*GIVEN MATERIAL:*
-.-.-

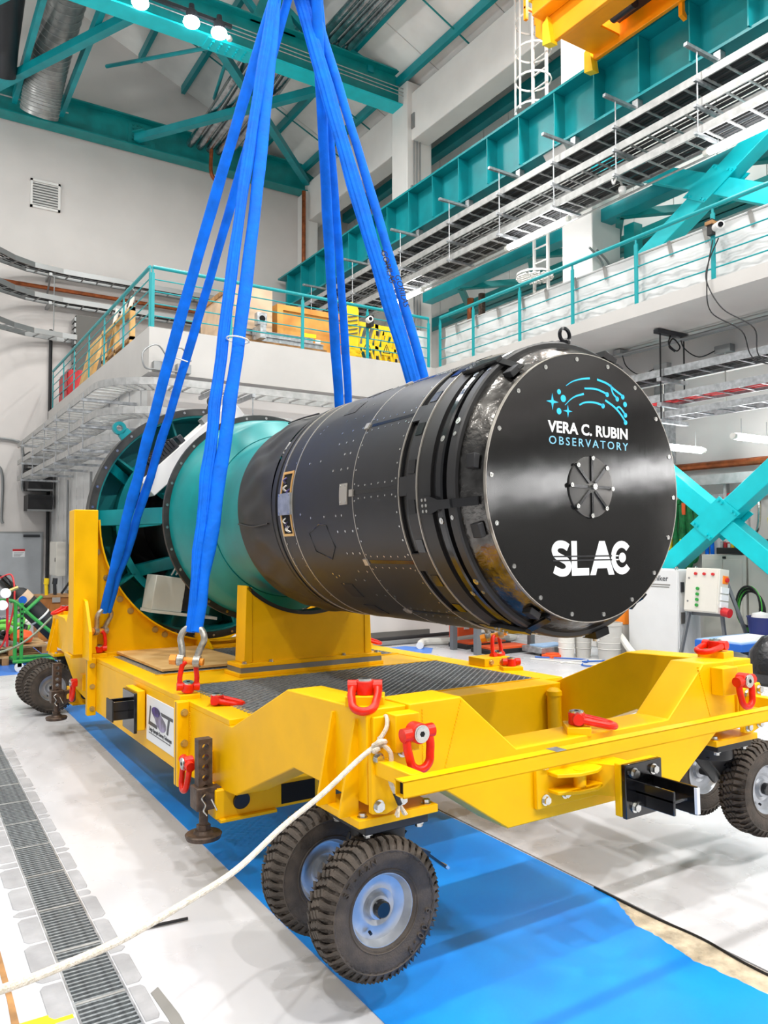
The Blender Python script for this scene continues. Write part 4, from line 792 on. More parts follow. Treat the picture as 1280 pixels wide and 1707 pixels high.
# ================================================================ the black telescope camera on the cart (frame FB, axis along Y)
def discmat():                              # brushed dark metal: a glossy lobe over a thin dark coat
    m = bpy.data.materials.new('cover_disc_metal'); m.use_nodes = True; nt = m.node_tree; nt.nodes.clear(); N = nt.nodes.new; L = nt.links.new
    out = N('ShaderNodeOutputMaterial'); g = N('ShaderNodeBsdfAnisotropic'); g.distribution = 'BECKMANN'; g.inputs['Color'].default_value = (.072, .0715, .071, 1)
    tc = N('ShaderNodeTexCoord'); mp = N('ShaderNodeMapping'); mp.inputs['Scale'].default_value = (220, 1, 2.5); n = N('ShaderNodeTexNoise'); n.inputs['Scale'].default_value = 1; n.inputs['Detail'].default_value = 5
    L(tc.outputs['Object'], mp.inputs['Vector']); L(mp.outputs['Vector'], n.inputs['Vector'])
    mr = N('ShaderNodeMapRange'); mr.inputs['To Min'].default_value = .11; mr.inputs['To Max'].default_value = .16; L(n.outputs['Fac'], mr.inputs['Value']); L(mr.outputs['Result'], g.inputs['Roughness'])
    n2 = N('ShaderNodeTexNoise'); n2.inputs['Scale'].default_value = 2.0; n2.inputs['Detail'].default_value = 3; L(tc.outputs['Object'], n2.inputs['Vector'])
    bp = N('ShaderNodeBump'); bp.inputs['Strength'].default_value = .05; bp.inputs['Distance'].default_value = .05; L(n2.outputs['Fac'], bp.inputs['Height']); L(bp.outputs['Normal'], g.inputs['Normal'])
    d = N('ShaderNodeBsdfDiffuse'); d.inputs['Color'].default_value = (.008, .008, .008, 1); ad = N('ShaderNodeAddShader'); L(g.outputs[0], ad.inputs[0]); L(d.outputs[0], ad.inputs[1]); L(ad.outputs[0], out.inputs['Surface']); return m
M['disc'] = discmat(); M['drum'] = mat('drum_mottled', (112, 110, 107), .24, metal=1, var=.4, vs=12, c2=(66, 64, 62), bump=.5, bs=11)
AX, AZ = 3.0, .347
tc_ = thing('telescope_camera', (AX, 4.5, AZ-.8), 'large black cylindrical telescope camera with a printed round cover, lying on the yellow cart', 'telescope camera', F=FB)
def lath(name, prof, m, par=tc_, seg=96, closed=True, **k): return S().lathe(prof, (AX, 0, AZ), (0, 1, 0), seg, closed=closed, **k).build(name, m, par)
def pol(a, r, y): return Vector((AX+r*math.cos(R(a)), y, AZ+r*math.sin(R(a))))
def nrm(a): return Vector((math.cos(R(a)), 0, math.sin(R(a))))
disc = lath('cover_disc', [(2.792, 0), (2.792, .683), (2.772, .683), (2.772, 0)], 'disc', closed=False)
lath('disc_edge', [(2.794, .684), (2.7715, .684), (2.7715, .688), (2.794, .688)], 'rim_al')
lath('drum', [(2.79, .66), (2.79, .69), (2.905, .752), (2.93, .752), (2.93, .66)], 'drum')
# screw heads: shared mesh, each its own part on the disc
SC = withmat(S().cyl((0, 0, 0), (0, 0, .004), .0115, seg=14).cyl((0, 0, .004), (0, 0, .0055), .0045, seg=6).mesh('screw', True), 'steel')
for i in range(18):
    p = pol(97+i*20, .655, 2.772); place(SC, 'disc_screw', disc, p, rotto((0, -1, 0)))
# central vent plate with eight ribs
vp = lath('vent_plate', [(2.772, .157), (2.764, .157), (2.762, .15), (2.762, 0)], 'vent', closed=False, seg=64)
for i in range(8):
    a = 90+i*45; S().bar(pol(a, .03, 2.760), pol(a, .16, 2.760), .014, .012, (0, 1, 0)).build('vent_rib', 'blackg', vp)
    place(SC, 'disc_screw', vp, pol(a-2, .147, 2.754), rotto((0, -1, 0)))
S().cyl((AX, 2.766, AZ), (AX, 2.735, AZ), .016, seg=16).build('vent_stud', 'steel', vp)
# printed lettering and emblem
D = 2.7712
def flat(pts, m, name, par=disc): S().prism([(AX+x, AZ+z) for x, z in pts], D-.0012, D, 'Y').build(name, m, par)
def stroke(pts, w, m, name, w1=None):
    P = [Vector((x, 0, z)) for x, z in pts]; P = catmull(P, 6); n = len(P); L, Rr = [], []
    for i, p in enumerate(P):
        d = (P[min(n-1, i+1)]-P[max(0, i-1)]).normalized(); o = Vector((-d.z, 0, d.x)); ww = w if w1 is None else w1+(w-w1)*i/(n-1)
        L.append((p.x+o.x*ww/2, p.z+o.z*ww/2)); Rr.append((p.x-o.x*ww/2, p.z-o.z*ww/2))
    flat(L+Rr[::-1], m, name)
def dot(x, z, r, m='letblue'): flat([(x+r*math.cos(a), z+r*math.sin(a)) for a in (2*PI*i/20 for i in range(20))], m, 'emblem_dot')
def star(x, z, r): flat([(x+q*math.cos(PI/2+i*PI/4), z+q*math.sin(PI/2+i*PI/4)) for i in range(8) for q in (r if i % 2 == 0 else r*.25,)], 'letblue', 'emblem_star')
for p, w0, w1 in (([(-.159, .506), (-.114, .532), (-.055, .551), (.012, .563)], .011, .003), ([(.066, .563), (.141, .549), (.196, .523), (.259, .495)], .011, .011), ([(.166, .546), (.184, .502), (.216, .479)], .01, .01),
                  ([(-.028, .506), (.058, .511), (.139, .494)], .011, .009), ([(-.168, .407), (-.129, .439), (-.09, .46), (-.034, .477)], .011, .003), ([(-.067, .417), (-.025, .434), (.042, .44), (.106, .431)], .011, .008),
                  ([(.124, .46), (.193, .43), (.241, .395), (.276, .359)], .011, .011), ([(.21, .427), (.235, .432), (.277, .397)], .01, .01)): stroke(p, w0, 'letblue', 'emblem_trail', w1)
for x, z in ((.259, .49), (.216, .475), (.139, .491), (.106, .428), (.277, .355), (.277, .394)): dot(x, z, .013)
for x, z, r in ((-.209, .47, .013), (-.18, .439, .018), (-.211, .372, .016), (.276, .452, .014)): dot(x, z, r)
star(-.255, .416, .042); star(-.149, .378, .032)
def fitted(txt, x0, x1, z0, hgt, m, bold, sp):
    o = text(txt, hgt/.69, m, disc, (AX, D, AZ+z0), (1, 0, 0), (0, 0, 1), 'lettering', bold=bold, depth=.0006, align='CENTER', spacing=sp)
    xs = [v.co.x for v in o.data.vertices]; a, b = min(xs), max(xs); k = (x1-x0)/(b-a); c = (AX+(x0+x1)/2)-ORG[disc.name][1].x
    for v in o.data.vertices: v.co.x = c+(v.co.x-(a+b)/2)*k
    bm = bmesh.new(); bm.from_mesh(o.data); bm.verts.ensure_lookup_table(); seen = set()          # one object per letter
    for v0 in bm.verts:
        if v0 in seen: continue
        st, isl = [v0], {v0}
        while st:
            for e in st.pop().link_edges:
                for w in e.verts:
                    if w not in isl: isl.add(w); st.append(w)
        seen |= isl; vs = list(isl); ix = {w: i for i, w in enumerate(vs)}
        me = bpy.data.meshes.new('letter'); me.from_pydata([w.co[:] for w in vs], [], [[ix[w] for w in f.verts] for f in {f for w in vs for f in w.link_faces}]); me.materials.append(M[m]); link('letter', me, disc)
    bm.free(); bpy.data.objects.remove(o)
fitted('VERA C. RUBIN', -.288, .291, .266, .054, 'letter', .0022, 1.02); fitted('OBSERVATORY', -.282, .293, .205, .040, 'letpale', .0002, 1.35)
# SLAC, cut by two slits
def ring_seg(cx, cz, ro, ri, a0, a1, m, name, sq=1.0):
    n = 18; flat([(cx+ro*sq*math.cos(R(a0+(a1-a0)*i/n)), cz+ro*math.sin(R(a0+(a1-a0)*i/n))) for i in range(n+1)]+[(cx+ri*sq*math.cos(R(a1-(a1-a0)*i/n)), cz+ri*math.sin(R(a1-(a1-a0)*i/n))) for i in range(n+1)], m, name)
zt, zb = -.275, -.449; zm = -.362
s_ = catmull([Vector((-.165, 0, -.308)), Vector((-.195, 0, -.294)), Vector((-.235, 0, -.294)), Vector((-.258, 0, -.318)), Vector((-.245, 0, -.345)), Vector((-.213, 0, -.36)), Vector((-.178, 0, -.376)), Vector((-.163, 0, -.402)), Vector((-.18, 0, -.428)), Vector((-.22, 0, -.431)), Vector((-.262, 0, -.415))], 4)
stroke([(p.x, p.z) for p in s_[::2]], .038, 'letter', 'letter_s')
flat([(-.142, zt), (-.104, zt), (-.104, -.412), (-.02, -.412), (-.02, zb), (-.142, zb)], 'letter', 'letter_l')
flat([(-.012, zb), (.058, zt), (.098, zt), (.166, zb), (.124, zb), (.112, -.415), (.04, -.415), (.028, zb)], 'letter', 'letter_a')
ring_seg(.225, zm, .088, .052, 42, 318, 'letter', 'letter_c', .92); dot(.23, zm, .026, 'letter'); 
for z in (-.352, -.372): S().box(AX-.27, AX+.2, D-.0016, D-.0011, AZ+z-.0038, AZ+z+.0038).build('letter_slit', 'inkb', disc)
for z in (-.352, -.372): S().box(AX+.15, AX+.2, D-.0018, D-.0016, AZ+z-.003, AZ+z+.003).build('letter_bar', 'letter', disc)
# stack of rings behind the cover
lath('front_flange', [(2.90, .66), (2.90, .768), (2.908, .777), (2.955, .777), (2.962, .768), (2.962, .66)], 'black')
lath('groove', [(2.96, .66), (2.96, .742), (3.005, .742), (3.005, .66)], 'blackm')
lath('clamp_ring', [(3.0, .66), (3.0, .768), (3.008, .776), (3.045, .776), (3.05, .768), (3.05, .66)], 'blackg')
lath('groove', [(3.05, .66), (3.05, .752), (3.10, .752), (3.10, .66)], 'blackm')
lath('shutter_band', [(3.095, .66), (3.095, .772), (3.195, .78), (3.195, .66)], 'black')
lath('band_edge', [(3.195, .775), (3.195, .787), (3.201, .787), (3.201, .775)], 'rim_al')
lath('slotted_ring', [(3.20, .66), (3.20, .786), (3.285, .786), (3.285, .66)], 'black')
lath('gap_ring', [(3.285, .66), (3.285, .766), (3.36, .766), (3.36, .66)], 'blackg')
lath('panel_ring', [(3.36, .66), (3.36, .786), (3.84, .786), (3.84, .66)], 'black')
for y in (3.362, 3.84): lath('seam_line', [(y-.003, .78), (y-.003, .7875), (y+.003, .7875), (y+.003, .78)], 'rim_al')
lath('main_shell', [(3.843, .66), (3.843, .785), (4.635, .785), (4.635, .66)], 'black')
lath('access_band', [(4.645, .66), (4.645, .783), (4.825, .783), (4.825, .66)], 'black')
for y in (4.64, 4.83): lath('seam_line', [(y-.005, .77), (y-.005, .7885), (y+.005, .7885), (y+.005, .77)], 'rim_al')
for y0, y1, r in ((4.835, 4.875, .787), (4.875, 4.905, .779), (4.905, 4.945, .787), (4.945, 5.0, .774)): lath('step_ring', [(y0, .66), (y0, r-.004), (y0+.004, r), (y1-.004, r), (y1, r-.004), (y1, .66)], 'blackm' if r < .78 else 'black')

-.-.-

Within the data above, pick out all lines holding the word "part".

The Blender Python script for this scene continues. Write part 4, from line 792 on. More parts follow. Treat the picture as 1280 pixels wide and 1707 pixels high.
# screw heads: shared mesh, each its own part on the disc